(DIRECTIVE): Copy exactly, please, the lines of the data from its start through the line containing "return body".

◇ ◇ ◇ ◇

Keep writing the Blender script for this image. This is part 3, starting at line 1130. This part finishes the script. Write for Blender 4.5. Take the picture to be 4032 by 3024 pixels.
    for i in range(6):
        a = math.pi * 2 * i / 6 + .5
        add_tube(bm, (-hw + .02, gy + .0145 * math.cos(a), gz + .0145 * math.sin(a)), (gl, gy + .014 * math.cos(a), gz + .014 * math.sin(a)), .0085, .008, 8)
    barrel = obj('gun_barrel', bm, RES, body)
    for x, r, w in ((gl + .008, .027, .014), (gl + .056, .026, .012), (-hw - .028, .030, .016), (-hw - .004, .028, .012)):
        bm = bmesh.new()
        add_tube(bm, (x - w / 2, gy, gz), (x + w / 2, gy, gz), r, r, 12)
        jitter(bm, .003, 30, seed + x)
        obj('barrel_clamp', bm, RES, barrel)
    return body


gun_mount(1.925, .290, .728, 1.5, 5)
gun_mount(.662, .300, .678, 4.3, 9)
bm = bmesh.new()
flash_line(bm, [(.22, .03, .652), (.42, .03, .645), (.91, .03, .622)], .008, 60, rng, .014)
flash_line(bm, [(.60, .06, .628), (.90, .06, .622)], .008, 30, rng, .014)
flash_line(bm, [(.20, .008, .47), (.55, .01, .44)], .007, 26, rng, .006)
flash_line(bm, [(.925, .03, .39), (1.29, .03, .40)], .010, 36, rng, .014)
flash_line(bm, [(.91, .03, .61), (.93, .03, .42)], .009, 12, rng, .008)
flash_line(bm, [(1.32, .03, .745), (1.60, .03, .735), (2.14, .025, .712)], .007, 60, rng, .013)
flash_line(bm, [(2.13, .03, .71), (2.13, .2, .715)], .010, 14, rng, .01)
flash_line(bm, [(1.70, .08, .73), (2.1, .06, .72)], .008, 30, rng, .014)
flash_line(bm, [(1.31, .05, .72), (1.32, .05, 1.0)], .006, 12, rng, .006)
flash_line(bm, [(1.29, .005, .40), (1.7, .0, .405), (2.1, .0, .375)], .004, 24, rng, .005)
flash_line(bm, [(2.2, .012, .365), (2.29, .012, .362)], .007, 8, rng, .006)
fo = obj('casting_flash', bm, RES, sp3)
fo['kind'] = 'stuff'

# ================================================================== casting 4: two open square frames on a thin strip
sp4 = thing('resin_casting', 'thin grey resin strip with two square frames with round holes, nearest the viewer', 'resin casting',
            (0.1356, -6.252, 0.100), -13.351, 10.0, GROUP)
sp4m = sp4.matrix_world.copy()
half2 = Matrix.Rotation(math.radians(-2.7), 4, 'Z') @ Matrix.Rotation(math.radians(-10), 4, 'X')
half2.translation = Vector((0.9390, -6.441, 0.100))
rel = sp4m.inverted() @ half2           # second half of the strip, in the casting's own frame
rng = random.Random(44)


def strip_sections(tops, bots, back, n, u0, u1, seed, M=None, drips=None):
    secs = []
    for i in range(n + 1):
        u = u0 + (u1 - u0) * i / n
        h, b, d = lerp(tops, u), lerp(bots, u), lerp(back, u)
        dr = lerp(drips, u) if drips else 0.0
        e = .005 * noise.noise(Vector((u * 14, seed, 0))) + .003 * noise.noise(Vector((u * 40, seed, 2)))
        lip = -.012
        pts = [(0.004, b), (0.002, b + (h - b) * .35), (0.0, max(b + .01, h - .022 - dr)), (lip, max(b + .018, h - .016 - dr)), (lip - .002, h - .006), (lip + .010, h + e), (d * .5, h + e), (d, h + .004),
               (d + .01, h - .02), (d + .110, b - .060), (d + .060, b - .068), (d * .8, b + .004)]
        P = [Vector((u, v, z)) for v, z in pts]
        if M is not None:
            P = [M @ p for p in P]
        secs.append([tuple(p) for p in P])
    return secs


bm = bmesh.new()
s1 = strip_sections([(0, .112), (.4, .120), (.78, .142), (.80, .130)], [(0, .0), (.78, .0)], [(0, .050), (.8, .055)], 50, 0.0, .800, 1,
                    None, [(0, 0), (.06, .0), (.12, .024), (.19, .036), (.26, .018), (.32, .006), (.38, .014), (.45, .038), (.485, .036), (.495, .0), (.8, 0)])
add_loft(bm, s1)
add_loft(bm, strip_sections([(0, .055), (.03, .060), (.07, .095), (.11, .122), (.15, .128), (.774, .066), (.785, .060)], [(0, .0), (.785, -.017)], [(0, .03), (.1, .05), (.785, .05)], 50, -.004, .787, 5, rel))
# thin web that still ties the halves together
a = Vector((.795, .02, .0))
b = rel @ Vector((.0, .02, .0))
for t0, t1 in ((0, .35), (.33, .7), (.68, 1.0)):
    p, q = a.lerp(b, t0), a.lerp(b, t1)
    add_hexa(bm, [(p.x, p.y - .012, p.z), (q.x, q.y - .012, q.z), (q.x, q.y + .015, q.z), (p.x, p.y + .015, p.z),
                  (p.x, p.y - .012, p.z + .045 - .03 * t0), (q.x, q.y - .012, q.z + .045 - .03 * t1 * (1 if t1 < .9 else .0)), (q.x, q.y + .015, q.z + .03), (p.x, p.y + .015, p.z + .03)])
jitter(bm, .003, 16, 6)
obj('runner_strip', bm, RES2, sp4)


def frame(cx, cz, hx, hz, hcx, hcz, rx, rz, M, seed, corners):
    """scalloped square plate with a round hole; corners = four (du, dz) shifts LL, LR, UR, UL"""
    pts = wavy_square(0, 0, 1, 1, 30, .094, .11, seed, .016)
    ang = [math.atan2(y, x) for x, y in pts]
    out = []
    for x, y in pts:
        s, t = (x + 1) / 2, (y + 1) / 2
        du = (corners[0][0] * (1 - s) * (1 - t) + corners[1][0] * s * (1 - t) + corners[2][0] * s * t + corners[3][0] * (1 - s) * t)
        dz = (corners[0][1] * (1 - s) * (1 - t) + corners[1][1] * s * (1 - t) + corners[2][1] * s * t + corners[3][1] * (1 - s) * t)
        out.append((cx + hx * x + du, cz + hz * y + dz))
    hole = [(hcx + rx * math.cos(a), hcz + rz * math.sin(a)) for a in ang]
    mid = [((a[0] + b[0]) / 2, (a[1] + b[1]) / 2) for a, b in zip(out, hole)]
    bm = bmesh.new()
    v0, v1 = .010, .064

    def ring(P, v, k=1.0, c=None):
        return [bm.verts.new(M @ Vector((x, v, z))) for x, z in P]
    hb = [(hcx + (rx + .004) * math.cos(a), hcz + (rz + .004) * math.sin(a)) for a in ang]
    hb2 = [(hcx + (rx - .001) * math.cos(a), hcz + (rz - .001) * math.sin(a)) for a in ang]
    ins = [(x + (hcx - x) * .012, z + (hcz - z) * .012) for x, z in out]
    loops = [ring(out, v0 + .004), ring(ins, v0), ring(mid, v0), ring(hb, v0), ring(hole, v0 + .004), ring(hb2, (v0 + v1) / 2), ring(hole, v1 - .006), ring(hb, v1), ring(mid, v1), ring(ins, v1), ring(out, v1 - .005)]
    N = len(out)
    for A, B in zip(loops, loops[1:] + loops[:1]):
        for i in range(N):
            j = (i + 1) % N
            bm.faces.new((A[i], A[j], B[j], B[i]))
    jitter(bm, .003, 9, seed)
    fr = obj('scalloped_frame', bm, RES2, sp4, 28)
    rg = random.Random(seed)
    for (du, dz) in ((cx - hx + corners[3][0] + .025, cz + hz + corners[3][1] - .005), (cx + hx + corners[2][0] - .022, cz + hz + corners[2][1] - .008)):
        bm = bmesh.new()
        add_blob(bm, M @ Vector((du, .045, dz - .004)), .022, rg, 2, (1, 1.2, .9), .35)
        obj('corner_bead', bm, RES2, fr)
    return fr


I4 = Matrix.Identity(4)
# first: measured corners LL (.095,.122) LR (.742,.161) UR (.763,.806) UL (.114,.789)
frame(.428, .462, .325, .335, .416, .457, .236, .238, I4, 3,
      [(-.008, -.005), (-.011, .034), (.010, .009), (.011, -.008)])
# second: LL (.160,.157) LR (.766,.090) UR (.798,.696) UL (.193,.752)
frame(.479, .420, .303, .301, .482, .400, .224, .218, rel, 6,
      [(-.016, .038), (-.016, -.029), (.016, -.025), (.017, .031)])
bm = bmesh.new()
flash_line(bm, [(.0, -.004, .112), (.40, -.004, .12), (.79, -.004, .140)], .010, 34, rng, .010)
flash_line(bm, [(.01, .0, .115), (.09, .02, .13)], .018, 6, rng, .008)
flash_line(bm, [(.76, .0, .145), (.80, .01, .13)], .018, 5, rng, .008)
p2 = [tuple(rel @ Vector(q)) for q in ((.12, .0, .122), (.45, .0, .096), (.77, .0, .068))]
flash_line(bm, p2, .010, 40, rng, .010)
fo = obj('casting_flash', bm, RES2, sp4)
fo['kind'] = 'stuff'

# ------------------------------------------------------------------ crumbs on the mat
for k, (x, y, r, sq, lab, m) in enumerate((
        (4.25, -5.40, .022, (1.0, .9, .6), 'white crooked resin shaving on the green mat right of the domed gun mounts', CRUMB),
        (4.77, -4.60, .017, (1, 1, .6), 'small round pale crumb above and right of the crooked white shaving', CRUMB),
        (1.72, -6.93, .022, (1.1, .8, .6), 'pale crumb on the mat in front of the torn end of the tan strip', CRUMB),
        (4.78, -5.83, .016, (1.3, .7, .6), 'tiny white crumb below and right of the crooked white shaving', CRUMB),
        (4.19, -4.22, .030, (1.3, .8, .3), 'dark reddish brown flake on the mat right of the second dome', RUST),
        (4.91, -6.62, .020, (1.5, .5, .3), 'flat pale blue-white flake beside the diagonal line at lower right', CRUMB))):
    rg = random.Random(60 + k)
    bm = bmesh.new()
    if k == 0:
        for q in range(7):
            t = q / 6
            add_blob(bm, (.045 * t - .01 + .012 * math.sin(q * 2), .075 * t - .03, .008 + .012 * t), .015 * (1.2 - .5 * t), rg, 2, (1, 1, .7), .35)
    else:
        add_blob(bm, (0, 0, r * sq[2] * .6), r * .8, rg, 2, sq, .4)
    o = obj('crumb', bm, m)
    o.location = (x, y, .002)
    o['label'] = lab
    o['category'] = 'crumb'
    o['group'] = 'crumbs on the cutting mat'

◇ ◇ ◇ ◇

(FULL RESPONSE):
Keep writing the Blender script for this image. This is part 3, starting at line 1130. This part finishes the script. Write for Blender 4.5. Take the picture to be 4032 by 3024 pixels.
    for i in range(6):
        a = math.pi * 2 * i / 6 + .5
        add_tube(bm, (-hw + .02, gy + .0145 * math.cos(a), gz + .0145 * math.sin(a)), (gl, gy + .014 * math.cos(a), gz + .014 * math.sin(a)), .0085, .008, 8)
    barrel = obj('gun_barrel', bm, RES, body)
    for x, r, w in ((gl + .008, .027, .014), (gl + .056, .026, .012), (-hw - .028, .030, .016), (-hw - .004, .028, .012)):
        bm = bmesh.new()
        add_tube(bm, (x - w / 2, gy, gz), (x + w / 2, gy, gz), r, r, 12)
        jitter(bm, .003, 30, seed + x)
        obj('barrel_clamp', bm, RES, barrel)
    return body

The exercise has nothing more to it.